Chase services 10.3 million mortgages worth $1.4 trillion, according to Kelly. Of its portfolio, Chase reported 422,000 loans more than 60 days delinquent, about one third of which were in loan modification programs, according to a Nov. 10 Treasury Department report on the Obama administration’s Making Home Affordable Program.

“We’re reaching out to people who are struggling with the Obama loan modifications or our own,” Kelly said. “Approaching customers is a very recent phenomenon.”

Bank of America, the nation’s largest loan servicer, had one of the lowest loan modification rates, with 14 percent of problem loans in trial workout plans as of Oct. 31, according to the Obama Administration.

The Charlotte, North Carolina-based bank started a “cooperative short sales” program in October and may close its first short sale through the program this month, said Dave Sunlin, senior vice president for foreclosure and real estate management.

Many are borrowers with pay-option adjustable-rate mortgages issued by Countrywide Financial Corp., Sunlin said. BofA bought Countrywide, once the nation’s largest mortgage originator, for $4 billion in stock in 2008.

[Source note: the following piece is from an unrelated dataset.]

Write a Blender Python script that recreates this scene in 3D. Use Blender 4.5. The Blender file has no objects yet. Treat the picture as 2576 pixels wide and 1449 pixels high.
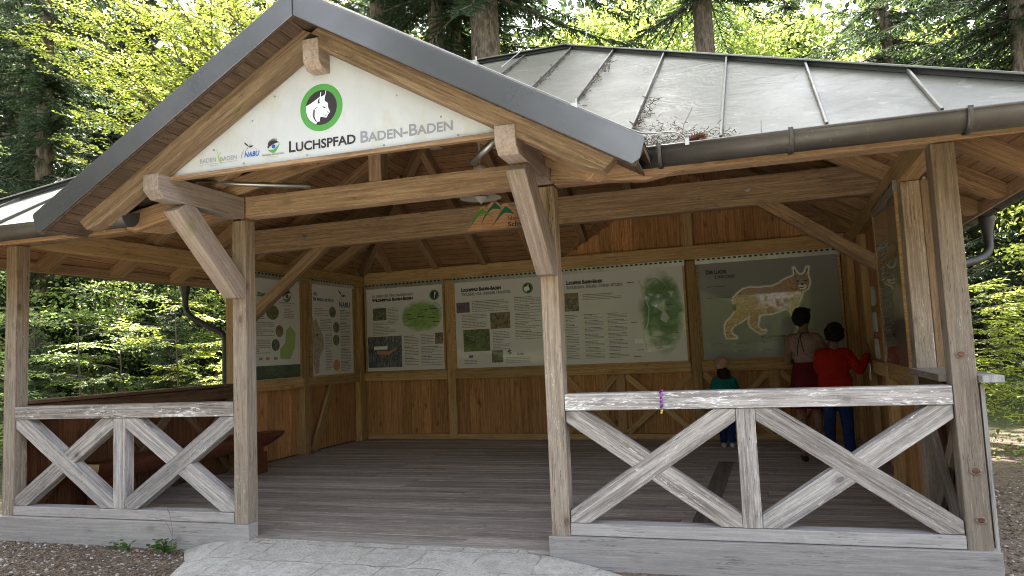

Short sales benefit a neighborhood because they clear out stagnant properties that may have an adverse effect on values, said Sean Shallis, a senior real estate strategist with Weichert Realtors in Hoboken, New Jersey. Shallis has one home with bank approval for a short sale and three others waiting approval on the same street in Jersey City with views of the Manhattan skyline.

“In every case we had multiple offers from people who had plenty of money to put down,” Shallis said. “Americans are out there still buying homes and trying to move it along.”

Short sales also help the bank, because foreclosed properties lose more value when they are vacant or a homeowner vandalizes a house on the way out, Sunlin said.

“We typically expect a 10 to 15 percent decrease of loss severity with a short sale,” Sunlin said.“The loss severity of short sales is lower but it’s not low,” Goodman said.